Shamir, “Call It Off” 

“Call It Off” is inarguably a young person’s pop break-up anthem, where the act of slamming doors and skulking out of the house forever is accompanied by telegenic Technicolor wildlife and the flash-mob dancers from Ferris Bueller’s Day Off or something. More fish in the sea, life is long, etc.—truisms that crumble the nearer one gets to retirement age. But since we’re all forever young in modern culture, expect to hear this jam on a lot of frenetic divorce-party playlists. Why?
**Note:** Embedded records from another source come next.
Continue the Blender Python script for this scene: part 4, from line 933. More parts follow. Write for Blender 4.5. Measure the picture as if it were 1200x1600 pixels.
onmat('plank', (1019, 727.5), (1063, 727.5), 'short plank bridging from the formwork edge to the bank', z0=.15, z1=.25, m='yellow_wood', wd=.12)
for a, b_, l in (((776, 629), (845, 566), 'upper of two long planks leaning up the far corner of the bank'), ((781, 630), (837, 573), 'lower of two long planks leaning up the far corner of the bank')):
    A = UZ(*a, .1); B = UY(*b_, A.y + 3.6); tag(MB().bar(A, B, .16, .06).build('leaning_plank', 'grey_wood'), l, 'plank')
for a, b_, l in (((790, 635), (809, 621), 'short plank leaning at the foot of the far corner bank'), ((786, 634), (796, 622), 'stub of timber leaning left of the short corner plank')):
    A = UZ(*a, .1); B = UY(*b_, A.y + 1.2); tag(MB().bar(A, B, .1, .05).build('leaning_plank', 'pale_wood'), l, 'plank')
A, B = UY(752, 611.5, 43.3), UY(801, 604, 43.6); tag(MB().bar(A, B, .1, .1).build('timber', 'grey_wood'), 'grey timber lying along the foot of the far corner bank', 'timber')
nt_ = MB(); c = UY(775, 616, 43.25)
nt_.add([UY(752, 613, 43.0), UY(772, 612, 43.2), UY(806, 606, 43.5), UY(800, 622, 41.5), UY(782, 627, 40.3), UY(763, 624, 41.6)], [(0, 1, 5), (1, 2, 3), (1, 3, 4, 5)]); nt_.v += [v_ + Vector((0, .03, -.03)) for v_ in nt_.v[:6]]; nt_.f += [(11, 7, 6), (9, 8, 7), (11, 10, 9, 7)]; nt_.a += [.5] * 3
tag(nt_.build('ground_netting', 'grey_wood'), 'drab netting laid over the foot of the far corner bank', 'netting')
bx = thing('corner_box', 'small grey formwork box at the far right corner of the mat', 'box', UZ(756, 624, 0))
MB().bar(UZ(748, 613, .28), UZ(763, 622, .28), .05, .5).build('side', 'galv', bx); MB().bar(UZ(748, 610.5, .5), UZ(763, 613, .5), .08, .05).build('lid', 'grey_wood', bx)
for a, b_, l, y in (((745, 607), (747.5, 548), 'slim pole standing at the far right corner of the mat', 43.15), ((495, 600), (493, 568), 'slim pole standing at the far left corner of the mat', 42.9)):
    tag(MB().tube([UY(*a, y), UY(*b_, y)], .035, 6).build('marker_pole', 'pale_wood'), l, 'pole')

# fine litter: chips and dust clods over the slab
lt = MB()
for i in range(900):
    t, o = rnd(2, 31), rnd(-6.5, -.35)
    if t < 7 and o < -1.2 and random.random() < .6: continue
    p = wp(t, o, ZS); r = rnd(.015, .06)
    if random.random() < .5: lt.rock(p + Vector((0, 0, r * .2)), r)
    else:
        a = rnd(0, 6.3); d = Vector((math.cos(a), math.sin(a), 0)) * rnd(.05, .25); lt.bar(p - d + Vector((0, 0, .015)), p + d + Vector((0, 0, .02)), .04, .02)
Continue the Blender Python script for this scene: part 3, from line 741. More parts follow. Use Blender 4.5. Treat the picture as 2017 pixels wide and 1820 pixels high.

It’s frisky, fun, and brief—sassy fake Michael Jackson for anyone born after The King of Pop’s heyday or trying to forget they ever adored him. The talent and confidence Shamir radiates is inspiring, even if Ratchet makes the mistake of frontloading the hot, actively-titled singles so that the wind-down’s a dark slog.

Carly Rae Jepsen, “I Really Like You”

It’s become painfully clear that no single from Carly Rae Jepsen’s sophomore album is likely to repeat the sickening world dominance of “Call Me Maybe.” To be fair, though, “I Really Like You” doesn’t really try: like the narrator, the song just wants to be liked, not loved, and from that perspective it succeeds. That’s a cynical gamble, right? Aiming straight for non-smash Madonna/Cyndi territory—gold hooks over platinum, limited melisma—with a more chaste version of the sentiment from Liz Phair’s “Why Can’t I?” at the core is some long-con game that (perhaps) demonstrates how savvy Jepsen really is. Perhaps she’s preparing those indefatigable tween fans who couldn’t quite get enough of “Call Me Maybe” for a future of diminished expectations.